Start of Material shown
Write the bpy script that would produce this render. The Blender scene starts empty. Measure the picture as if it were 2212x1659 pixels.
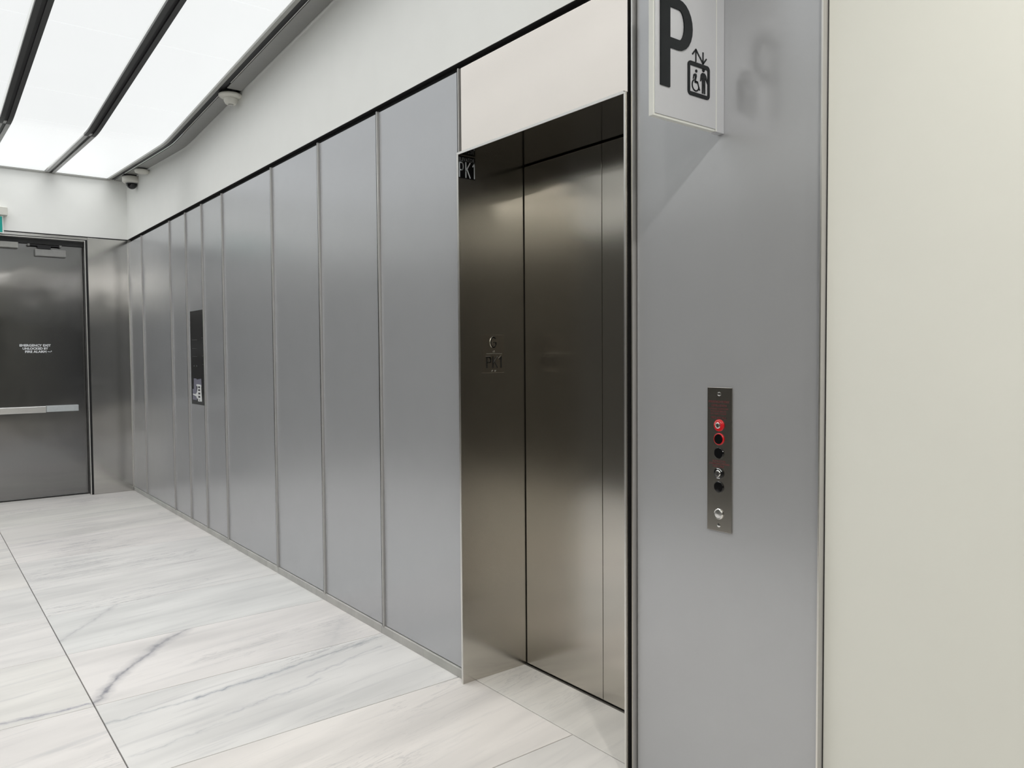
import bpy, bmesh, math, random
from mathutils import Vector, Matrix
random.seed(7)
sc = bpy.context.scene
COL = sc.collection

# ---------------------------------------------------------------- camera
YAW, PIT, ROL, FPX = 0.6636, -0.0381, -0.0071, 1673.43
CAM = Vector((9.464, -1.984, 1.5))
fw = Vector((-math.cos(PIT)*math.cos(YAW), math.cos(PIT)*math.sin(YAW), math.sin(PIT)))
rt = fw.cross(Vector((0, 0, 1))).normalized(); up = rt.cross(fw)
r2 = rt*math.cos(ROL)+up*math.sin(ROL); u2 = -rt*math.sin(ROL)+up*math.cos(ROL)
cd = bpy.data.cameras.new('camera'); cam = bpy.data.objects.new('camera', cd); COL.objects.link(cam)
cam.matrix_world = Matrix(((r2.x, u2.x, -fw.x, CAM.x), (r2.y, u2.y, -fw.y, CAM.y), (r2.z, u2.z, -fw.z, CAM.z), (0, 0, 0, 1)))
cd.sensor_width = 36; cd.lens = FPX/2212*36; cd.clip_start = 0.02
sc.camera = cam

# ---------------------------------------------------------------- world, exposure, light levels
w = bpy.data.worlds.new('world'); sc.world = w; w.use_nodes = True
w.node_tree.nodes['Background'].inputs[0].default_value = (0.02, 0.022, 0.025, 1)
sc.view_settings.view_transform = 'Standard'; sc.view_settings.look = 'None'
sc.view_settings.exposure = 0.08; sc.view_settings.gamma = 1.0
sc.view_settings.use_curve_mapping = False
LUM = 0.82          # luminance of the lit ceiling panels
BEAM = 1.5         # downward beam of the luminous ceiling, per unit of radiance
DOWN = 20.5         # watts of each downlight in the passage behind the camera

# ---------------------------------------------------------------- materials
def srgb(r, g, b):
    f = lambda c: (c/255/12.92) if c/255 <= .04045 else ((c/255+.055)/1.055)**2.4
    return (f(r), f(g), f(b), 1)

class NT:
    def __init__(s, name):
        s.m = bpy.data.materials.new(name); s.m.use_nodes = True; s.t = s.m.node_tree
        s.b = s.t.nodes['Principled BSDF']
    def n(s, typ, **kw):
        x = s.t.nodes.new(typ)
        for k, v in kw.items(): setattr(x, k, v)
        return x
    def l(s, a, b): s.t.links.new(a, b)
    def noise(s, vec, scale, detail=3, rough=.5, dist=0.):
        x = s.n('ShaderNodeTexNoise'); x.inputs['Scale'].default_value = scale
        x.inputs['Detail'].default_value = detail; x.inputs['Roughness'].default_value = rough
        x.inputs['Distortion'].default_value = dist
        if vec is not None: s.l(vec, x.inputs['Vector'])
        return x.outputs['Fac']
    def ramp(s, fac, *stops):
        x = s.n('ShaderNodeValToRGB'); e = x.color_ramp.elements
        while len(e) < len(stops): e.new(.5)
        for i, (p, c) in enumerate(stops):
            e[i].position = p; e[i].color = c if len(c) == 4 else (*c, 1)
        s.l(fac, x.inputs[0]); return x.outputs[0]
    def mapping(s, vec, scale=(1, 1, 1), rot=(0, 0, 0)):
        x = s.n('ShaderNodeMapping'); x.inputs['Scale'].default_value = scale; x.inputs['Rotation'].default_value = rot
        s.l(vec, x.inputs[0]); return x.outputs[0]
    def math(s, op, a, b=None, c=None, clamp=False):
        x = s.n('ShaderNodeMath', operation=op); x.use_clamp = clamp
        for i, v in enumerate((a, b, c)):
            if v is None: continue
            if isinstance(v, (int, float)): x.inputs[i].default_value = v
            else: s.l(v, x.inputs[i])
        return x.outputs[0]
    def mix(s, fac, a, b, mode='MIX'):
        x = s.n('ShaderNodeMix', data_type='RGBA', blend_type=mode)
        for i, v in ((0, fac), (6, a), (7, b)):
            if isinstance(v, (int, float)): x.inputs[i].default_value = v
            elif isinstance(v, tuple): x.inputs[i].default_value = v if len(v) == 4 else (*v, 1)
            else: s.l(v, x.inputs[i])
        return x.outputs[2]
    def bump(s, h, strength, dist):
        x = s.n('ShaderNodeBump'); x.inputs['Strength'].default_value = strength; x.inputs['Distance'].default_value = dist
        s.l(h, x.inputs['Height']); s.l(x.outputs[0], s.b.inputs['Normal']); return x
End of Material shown
Start of Material shown
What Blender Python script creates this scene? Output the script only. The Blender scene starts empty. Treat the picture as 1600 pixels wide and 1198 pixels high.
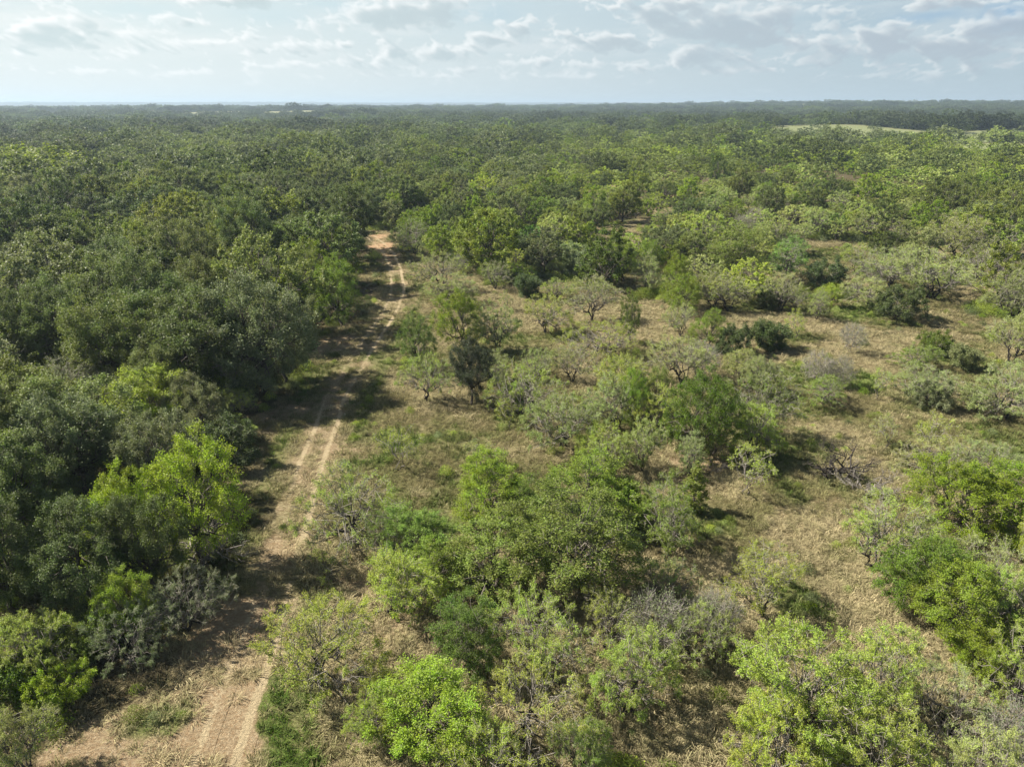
End of Material shown
Given instruction:
Search the entries for the word "script", then gather every line that has it.

The output:
Write the bpy script that would produce this render. The Blender scene starts empty. Measure the picture as if it were 2212x1659 pixels.
What Blender Python script creates this scene? Output the script only. The Blender scene starts empty. Treat the picture as 1600 pixels wide and 1198 pixels high.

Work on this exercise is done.